┌──

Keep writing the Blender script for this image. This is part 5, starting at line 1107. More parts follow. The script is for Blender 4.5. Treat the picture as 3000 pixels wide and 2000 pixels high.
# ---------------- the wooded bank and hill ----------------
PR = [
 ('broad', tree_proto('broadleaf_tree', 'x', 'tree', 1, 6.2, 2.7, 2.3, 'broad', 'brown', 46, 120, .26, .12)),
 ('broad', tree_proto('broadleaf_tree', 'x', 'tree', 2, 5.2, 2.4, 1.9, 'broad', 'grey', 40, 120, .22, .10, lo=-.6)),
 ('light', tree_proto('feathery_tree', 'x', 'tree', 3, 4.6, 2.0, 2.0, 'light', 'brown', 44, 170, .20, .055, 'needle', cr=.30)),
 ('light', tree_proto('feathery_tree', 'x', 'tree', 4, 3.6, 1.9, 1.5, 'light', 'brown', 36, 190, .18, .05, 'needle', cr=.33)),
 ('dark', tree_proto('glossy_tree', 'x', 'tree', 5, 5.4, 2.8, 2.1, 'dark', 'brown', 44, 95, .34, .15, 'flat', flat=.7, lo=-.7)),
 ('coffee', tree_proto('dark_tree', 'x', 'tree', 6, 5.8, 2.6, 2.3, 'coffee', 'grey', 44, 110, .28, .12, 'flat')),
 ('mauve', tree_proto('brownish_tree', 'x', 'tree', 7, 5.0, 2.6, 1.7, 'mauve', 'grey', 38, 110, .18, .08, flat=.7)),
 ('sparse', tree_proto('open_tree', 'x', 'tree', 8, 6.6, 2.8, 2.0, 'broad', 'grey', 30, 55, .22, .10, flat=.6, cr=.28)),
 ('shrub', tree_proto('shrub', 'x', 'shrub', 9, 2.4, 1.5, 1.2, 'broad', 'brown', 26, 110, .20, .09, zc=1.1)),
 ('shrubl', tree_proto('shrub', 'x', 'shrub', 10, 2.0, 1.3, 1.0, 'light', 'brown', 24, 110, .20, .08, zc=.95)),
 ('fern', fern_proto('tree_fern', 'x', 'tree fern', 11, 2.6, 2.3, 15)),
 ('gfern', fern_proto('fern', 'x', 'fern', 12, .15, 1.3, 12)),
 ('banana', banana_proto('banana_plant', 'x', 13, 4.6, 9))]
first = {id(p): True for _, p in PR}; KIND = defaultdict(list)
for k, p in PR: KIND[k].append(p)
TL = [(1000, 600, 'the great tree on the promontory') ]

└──
┌──

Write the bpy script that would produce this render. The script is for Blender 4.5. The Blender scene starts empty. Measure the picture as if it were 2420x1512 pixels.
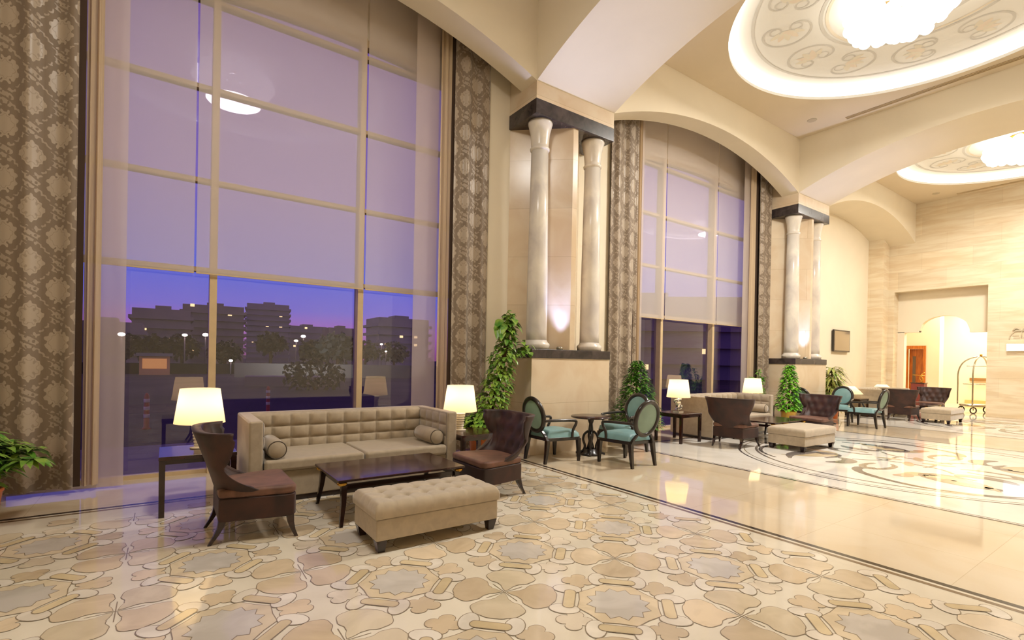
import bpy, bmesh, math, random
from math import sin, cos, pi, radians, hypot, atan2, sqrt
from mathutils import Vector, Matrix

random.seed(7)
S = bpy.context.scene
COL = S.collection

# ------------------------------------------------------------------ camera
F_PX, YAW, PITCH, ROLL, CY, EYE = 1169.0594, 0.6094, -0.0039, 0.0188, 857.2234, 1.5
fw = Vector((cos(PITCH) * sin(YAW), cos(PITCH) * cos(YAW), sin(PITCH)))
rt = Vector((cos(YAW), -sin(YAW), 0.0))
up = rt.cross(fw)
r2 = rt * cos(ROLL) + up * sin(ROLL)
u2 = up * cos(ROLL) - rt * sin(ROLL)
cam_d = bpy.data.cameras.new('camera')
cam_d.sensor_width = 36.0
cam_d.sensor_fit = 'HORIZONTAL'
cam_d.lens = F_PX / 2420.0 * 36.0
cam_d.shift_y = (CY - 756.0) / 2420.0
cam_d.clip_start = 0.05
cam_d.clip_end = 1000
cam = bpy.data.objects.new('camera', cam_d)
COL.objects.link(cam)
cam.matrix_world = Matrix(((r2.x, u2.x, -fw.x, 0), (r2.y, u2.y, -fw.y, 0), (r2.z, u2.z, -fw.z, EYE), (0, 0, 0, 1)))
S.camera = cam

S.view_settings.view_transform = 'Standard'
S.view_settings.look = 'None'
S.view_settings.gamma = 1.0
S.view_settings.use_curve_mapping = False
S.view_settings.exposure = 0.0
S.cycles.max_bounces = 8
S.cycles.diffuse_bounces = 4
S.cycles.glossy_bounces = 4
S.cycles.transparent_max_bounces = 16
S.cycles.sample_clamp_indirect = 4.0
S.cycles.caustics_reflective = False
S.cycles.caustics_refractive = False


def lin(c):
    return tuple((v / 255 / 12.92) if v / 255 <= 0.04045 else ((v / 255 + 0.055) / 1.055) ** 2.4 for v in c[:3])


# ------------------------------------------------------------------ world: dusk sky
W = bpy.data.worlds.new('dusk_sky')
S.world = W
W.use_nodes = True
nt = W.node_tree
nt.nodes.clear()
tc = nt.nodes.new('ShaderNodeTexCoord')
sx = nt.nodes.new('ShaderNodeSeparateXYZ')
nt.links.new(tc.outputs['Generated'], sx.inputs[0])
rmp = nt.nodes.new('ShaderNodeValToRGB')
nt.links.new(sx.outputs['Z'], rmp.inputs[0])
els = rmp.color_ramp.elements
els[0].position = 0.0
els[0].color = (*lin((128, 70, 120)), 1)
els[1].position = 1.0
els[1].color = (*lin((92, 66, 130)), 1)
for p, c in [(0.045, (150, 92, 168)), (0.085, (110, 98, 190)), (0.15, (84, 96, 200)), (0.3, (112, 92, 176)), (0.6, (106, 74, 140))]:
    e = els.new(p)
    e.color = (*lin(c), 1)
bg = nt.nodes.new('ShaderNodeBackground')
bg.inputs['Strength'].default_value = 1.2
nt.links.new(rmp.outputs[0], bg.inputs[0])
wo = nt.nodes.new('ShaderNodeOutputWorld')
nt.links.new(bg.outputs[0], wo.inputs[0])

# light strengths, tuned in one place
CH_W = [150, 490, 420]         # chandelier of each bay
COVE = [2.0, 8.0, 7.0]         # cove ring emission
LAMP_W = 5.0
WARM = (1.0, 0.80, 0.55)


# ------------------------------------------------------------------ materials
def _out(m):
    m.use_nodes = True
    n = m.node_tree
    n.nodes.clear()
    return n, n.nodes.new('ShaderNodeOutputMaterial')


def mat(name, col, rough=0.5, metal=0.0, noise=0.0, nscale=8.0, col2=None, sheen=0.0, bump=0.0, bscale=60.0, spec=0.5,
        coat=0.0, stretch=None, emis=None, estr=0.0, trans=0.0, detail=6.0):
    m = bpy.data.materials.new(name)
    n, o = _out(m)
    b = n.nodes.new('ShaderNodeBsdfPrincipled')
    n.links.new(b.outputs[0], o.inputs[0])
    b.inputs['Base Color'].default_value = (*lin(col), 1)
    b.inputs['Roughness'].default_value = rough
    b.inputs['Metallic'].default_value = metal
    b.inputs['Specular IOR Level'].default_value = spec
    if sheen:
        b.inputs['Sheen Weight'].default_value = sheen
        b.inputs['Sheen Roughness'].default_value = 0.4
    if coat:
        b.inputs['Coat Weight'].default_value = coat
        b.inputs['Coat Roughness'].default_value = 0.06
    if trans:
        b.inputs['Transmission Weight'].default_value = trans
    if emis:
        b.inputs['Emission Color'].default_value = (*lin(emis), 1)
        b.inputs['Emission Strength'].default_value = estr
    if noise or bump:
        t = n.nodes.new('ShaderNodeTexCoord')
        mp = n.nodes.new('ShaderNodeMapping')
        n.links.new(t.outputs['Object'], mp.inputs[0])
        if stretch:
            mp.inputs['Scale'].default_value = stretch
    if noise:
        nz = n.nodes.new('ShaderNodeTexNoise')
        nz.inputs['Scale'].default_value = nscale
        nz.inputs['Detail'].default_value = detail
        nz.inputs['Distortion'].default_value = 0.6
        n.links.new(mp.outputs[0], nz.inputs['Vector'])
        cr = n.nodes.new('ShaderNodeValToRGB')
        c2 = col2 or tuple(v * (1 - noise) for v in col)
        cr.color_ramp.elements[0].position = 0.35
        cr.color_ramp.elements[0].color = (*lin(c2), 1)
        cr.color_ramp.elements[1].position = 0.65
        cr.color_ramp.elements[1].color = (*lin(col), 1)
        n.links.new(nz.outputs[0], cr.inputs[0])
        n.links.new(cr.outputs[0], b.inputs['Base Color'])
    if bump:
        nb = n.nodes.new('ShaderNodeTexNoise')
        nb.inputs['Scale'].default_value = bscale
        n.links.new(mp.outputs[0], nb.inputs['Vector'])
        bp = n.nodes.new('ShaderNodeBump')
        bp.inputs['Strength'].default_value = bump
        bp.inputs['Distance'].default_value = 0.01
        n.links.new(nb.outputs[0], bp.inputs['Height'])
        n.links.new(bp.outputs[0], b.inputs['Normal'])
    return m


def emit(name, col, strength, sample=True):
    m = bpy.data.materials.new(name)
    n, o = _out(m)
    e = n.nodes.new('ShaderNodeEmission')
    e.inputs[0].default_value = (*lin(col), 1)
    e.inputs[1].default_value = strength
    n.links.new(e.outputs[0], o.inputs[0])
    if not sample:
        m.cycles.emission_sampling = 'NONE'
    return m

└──
┌──

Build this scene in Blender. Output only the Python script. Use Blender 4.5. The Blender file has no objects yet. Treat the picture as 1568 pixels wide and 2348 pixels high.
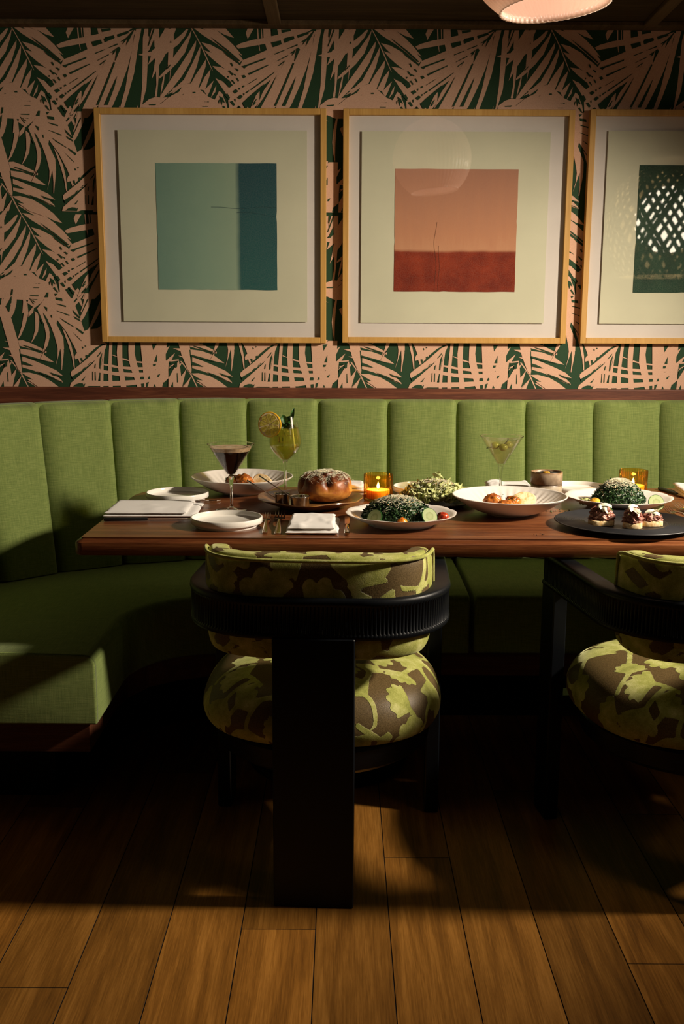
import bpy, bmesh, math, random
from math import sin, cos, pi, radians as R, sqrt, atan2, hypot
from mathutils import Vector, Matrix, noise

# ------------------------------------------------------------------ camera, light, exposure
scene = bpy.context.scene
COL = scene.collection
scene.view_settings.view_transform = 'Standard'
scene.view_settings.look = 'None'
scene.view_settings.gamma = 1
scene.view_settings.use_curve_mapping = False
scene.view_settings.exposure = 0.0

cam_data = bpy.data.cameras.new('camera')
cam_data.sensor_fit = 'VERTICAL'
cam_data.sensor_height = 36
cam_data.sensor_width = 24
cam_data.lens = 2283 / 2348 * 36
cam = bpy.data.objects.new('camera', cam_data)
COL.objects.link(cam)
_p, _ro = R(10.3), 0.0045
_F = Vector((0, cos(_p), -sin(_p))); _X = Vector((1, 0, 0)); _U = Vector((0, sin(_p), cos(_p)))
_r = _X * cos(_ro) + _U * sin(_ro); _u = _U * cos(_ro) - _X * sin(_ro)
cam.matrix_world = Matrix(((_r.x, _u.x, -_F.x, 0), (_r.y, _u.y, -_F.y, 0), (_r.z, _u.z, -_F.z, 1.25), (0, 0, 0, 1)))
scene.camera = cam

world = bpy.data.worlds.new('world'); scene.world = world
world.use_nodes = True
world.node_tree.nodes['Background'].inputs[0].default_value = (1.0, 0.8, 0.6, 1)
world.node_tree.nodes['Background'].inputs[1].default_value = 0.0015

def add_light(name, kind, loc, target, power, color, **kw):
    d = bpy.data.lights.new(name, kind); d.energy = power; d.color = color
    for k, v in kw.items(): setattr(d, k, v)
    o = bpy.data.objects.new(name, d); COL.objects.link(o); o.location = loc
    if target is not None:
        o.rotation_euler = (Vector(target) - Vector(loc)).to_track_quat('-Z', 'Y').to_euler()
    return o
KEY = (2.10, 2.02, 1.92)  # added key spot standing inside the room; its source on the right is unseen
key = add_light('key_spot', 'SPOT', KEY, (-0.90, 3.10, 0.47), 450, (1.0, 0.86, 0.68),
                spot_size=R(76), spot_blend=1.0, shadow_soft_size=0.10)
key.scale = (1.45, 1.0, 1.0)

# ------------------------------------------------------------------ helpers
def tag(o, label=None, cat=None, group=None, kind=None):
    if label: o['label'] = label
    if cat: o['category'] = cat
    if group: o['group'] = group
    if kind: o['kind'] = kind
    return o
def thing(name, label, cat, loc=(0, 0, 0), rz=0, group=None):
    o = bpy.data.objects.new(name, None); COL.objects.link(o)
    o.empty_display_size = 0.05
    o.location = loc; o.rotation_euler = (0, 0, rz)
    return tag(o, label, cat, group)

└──

Problem to solve: Leave the pictures aside and restate exactly the lines from the one containing "Build this scene" to the one containing "scene.view_settings.exposure = 0.0", those two lines included.

Finished exercise:
Build this scene in Blender. Output only the Python script. Use Blender 4.5. The Blender file has no objects yet. Treat the picture as 1568 pixels wide and 2348 pixels high.
import bpy, bmesh, math, random
from math import sin, cos, pi, radians as R, sqrt, atan2, hypot
from mathutils import Vector, Matrix, noise

# ------------------------------------------------------------------ camera, light, exposure
scene = bpy.context.scene
COL = scene.collection
scene.view_settings.view_transform = 'Standard'
scene.view_settings.look = 'None'
scene.view_settings.gamma = 1
scene.view_settings.use_curve_mapping = False
scene.view_settings.exposure = 0.0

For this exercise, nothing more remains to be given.